• Problem: For each line in the data below that holds "from", return a copy.

• Given data:
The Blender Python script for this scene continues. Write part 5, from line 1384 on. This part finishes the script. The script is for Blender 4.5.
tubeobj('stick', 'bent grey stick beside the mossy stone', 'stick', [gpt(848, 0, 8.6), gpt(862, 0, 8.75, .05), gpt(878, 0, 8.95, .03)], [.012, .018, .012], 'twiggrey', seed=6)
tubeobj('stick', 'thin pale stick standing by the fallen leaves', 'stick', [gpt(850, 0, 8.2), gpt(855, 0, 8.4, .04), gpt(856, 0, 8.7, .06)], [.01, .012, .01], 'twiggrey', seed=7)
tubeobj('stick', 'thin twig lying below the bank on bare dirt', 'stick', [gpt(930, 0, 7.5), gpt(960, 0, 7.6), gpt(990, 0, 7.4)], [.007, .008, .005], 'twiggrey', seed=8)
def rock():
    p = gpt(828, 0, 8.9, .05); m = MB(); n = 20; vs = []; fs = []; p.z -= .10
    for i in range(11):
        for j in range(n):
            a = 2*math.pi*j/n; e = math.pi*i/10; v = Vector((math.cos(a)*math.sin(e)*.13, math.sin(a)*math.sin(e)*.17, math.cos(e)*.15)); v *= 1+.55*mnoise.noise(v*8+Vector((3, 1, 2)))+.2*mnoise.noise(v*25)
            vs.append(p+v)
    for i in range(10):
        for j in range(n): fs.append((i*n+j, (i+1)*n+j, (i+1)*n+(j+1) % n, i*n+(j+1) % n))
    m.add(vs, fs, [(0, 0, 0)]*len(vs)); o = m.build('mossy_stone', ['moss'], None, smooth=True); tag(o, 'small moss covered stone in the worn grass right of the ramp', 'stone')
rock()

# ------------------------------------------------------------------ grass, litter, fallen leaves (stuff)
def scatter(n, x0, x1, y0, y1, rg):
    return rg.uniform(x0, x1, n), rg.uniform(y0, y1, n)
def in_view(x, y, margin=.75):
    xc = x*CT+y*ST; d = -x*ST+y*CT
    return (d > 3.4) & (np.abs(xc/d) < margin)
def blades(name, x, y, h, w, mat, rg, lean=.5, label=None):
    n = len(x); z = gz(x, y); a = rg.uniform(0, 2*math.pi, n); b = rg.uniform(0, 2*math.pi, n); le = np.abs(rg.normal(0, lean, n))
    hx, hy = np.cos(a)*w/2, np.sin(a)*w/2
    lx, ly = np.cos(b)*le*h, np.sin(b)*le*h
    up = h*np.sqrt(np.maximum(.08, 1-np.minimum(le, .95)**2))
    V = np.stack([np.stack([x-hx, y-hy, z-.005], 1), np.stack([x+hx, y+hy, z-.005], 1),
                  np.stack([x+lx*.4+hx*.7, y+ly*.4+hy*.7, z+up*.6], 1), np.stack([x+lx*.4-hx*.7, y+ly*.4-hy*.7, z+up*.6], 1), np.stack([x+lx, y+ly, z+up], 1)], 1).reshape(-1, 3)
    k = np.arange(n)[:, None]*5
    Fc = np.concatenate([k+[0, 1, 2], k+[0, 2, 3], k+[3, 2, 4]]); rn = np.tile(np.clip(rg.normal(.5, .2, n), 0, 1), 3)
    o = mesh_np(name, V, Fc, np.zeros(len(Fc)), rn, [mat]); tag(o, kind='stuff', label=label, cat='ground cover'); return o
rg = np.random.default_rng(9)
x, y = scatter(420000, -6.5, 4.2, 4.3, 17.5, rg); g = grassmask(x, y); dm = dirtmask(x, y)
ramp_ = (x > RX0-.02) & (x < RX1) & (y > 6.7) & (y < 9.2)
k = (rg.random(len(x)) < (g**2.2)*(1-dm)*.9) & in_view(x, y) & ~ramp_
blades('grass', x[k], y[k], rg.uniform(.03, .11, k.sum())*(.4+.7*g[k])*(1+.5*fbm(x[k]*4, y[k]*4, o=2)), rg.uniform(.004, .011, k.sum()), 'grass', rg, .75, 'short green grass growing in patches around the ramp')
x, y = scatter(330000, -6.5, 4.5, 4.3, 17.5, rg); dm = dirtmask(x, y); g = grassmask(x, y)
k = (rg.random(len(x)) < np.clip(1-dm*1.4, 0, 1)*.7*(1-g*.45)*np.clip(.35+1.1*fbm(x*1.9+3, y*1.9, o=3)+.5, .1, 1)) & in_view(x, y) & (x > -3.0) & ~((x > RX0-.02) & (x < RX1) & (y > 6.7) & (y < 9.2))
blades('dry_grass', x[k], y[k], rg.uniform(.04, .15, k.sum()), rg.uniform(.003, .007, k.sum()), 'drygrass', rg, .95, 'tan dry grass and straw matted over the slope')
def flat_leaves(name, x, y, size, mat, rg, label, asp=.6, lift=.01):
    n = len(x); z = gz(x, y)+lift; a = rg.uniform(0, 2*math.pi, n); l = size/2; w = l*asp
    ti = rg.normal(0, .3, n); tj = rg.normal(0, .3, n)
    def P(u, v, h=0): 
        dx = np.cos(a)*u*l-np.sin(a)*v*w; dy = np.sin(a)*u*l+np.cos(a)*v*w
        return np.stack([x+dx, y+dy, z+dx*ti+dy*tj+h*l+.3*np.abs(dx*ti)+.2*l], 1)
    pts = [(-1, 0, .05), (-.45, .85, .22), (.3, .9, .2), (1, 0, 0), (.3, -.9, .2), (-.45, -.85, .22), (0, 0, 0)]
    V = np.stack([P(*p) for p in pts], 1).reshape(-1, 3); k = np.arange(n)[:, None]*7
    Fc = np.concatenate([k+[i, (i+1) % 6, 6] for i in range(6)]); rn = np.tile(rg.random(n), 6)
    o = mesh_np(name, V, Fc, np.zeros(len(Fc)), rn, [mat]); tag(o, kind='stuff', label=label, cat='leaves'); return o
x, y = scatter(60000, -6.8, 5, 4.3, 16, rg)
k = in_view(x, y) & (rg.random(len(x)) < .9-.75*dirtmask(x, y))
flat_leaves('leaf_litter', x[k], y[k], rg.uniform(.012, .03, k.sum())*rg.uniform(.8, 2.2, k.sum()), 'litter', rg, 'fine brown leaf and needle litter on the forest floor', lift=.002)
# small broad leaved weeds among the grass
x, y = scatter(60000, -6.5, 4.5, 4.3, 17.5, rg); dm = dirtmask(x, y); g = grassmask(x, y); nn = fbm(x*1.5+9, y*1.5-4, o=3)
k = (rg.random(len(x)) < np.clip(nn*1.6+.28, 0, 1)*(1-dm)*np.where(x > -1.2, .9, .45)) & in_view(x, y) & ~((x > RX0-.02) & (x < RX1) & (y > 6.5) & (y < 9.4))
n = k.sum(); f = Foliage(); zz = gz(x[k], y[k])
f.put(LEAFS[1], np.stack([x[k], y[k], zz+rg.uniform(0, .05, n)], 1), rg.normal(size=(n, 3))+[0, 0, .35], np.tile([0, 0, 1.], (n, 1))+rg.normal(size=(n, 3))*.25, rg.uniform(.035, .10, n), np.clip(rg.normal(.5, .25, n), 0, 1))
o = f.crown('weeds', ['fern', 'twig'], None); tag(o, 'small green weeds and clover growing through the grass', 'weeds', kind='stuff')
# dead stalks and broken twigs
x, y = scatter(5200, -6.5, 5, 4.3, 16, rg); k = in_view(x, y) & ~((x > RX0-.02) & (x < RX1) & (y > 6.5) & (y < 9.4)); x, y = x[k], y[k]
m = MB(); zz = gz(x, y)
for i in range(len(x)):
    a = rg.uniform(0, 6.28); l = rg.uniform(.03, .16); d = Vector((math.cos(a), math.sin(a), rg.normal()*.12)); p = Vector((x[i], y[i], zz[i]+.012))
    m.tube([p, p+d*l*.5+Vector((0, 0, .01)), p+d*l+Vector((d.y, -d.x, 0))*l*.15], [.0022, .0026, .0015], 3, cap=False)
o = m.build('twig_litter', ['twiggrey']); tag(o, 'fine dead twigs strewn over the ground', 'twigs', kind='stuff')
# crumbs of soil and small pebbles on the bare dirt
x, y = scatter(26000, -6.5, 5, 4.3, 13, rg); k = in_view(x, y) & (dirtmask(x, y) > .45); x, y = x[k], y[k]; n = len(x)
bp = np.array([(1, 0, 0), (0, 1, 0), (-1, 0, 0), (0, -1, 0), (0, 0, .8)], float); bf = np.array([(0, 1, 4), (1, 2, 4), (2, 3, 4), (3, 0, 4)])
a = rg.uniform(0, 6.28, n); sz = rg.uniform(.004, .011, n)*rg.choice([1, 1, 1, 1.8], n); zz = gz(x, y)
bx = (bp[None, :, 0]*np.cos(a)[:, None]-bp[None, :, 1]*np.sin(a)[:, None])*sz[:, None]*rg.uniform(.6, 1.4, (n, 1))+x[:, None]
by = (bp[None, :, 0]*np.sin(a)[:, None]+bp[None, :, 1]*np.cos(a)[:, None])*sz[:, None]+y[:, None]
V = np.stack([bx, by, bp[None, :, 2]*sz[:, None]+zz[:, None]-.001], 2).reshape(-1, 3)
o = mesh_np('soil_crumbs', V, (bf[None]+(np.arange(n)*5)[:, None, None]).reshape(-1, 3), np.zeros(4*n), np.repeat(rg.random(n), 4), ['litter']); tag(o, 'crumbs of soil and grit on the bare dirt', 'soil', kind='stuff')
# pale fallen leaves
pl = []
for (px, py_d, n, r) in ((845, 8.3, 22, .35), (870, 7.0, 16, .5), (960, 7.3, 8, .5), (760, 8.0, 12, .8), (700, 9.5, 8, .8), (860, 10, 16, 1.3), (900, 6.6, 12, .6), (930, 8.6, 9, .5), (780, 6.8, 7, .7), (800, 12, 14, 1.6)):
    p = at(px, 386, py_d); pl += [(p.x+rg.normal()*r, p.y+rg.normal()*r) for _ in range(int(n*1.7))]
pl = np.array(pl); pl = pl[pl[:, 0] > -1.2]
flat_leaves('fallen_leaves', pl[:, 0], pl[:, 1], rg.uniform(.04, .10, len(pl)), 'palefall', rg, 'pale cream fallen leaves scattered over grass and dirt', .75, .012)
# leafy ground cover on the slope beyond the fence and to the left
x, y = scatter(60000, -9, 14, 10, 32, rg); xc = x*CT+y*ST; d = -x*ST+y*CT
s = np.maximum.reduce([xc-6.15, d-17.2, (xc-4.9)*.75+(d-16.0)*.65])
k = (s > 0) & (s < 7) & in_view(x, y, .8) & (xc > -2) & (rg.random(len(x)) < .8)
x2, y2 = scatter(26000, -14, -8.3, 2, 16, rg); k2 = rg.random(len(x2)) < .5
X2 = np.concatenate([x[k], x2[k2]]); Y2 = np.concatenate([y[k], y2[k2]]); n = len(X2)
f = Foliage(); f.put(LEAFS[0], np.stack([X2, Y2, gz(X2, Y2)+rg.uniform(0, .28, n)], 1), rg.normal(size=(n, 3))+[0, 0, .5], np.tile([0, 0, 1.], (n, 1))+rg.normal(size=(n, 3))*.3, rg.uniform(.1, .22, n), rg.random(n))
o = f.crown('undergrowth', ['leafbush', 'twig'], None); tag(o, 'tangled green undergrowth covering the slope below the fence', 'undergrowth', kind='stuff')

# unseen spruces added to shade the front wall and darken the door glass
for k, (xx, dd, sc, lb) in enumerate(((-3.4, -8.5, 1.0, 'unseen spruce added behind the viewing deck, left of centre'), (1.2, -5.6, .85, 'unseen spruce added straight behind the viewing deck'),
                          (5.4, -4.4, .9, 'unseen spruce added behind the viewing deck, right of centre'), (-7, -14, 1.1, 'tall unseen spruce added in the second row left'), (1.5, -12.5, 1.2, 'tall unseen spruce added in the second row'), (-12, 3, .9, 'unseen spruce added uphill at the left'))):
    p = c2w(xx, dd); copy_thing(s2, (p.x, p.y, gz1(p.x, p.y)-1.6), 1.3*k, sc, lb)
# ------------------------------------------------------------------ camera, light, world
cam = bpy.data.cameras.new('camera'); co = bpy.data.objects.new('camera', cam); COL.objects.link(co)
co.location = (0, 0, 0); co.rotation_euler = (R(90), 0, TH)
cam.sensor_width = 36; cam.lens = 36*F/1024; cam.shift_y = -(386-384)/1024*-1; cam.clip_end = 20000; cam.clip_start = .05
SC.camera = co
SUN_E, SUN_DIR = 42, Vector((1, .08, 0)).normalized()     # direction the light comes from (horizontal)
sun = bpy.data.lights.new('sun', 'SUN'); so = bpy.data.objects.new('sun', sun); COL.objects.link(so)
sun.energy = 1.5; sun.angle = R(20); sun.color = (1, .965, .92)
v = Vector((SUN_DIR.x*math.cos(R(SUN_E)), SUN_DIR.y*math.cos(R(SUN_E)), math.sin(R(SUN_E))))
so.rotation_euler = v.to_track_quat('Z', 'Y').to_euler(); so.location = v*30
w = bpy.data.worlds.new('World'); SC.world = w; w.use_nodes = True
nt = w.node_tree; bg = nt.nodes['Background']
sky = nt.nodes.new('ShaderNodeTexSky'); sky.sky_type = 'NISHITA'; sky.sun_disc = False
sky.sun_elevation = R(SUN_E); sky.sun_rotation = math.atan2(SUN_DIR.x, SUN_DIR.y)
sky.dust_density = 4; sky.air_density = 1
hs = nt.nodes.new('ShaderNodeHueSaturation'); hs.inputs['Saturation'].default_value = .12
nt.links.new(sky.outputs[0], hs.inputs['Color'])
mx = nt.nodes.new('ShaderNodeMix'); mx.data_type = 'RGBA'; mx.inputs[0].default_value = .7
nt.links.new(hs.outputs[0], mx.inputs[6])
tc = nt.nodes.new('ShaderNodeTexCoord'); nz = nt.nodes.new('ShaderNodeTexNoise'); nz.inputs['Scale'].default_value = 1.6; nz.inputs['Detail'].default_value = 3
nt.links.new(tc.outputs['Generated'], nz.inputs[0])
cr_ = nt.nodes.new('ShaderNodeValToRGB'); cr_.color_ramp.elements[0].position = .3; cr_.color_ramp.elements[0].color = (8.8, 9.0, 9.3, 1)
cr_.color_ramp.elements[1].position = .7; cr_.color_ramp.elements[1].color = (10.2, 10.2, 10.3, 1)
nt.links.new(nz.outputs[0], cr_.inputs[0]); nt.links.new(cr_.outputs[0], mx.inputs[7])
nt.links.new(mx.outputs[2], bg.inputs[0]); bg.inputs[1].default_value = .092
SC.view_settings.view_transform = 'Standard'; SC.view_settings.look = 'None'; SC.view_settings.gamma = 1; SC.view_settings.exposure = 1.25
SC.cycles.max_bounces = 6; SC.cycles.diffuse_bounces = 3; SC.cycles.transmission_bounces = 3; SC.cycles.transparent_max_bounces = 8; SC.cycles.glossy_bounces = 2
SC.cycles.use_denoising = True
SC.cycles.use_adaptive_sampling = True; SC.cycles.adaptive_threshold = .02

• Full output:
The Blender Python script for this scene continues. Write part 5, from line 1384 on. This part finishes the script. The script is for Blender 4.5.
SUN_E, SUN_DIR = 42, Vector((1, .08, 0)).normalized()     # direction the light comes from (horizontal)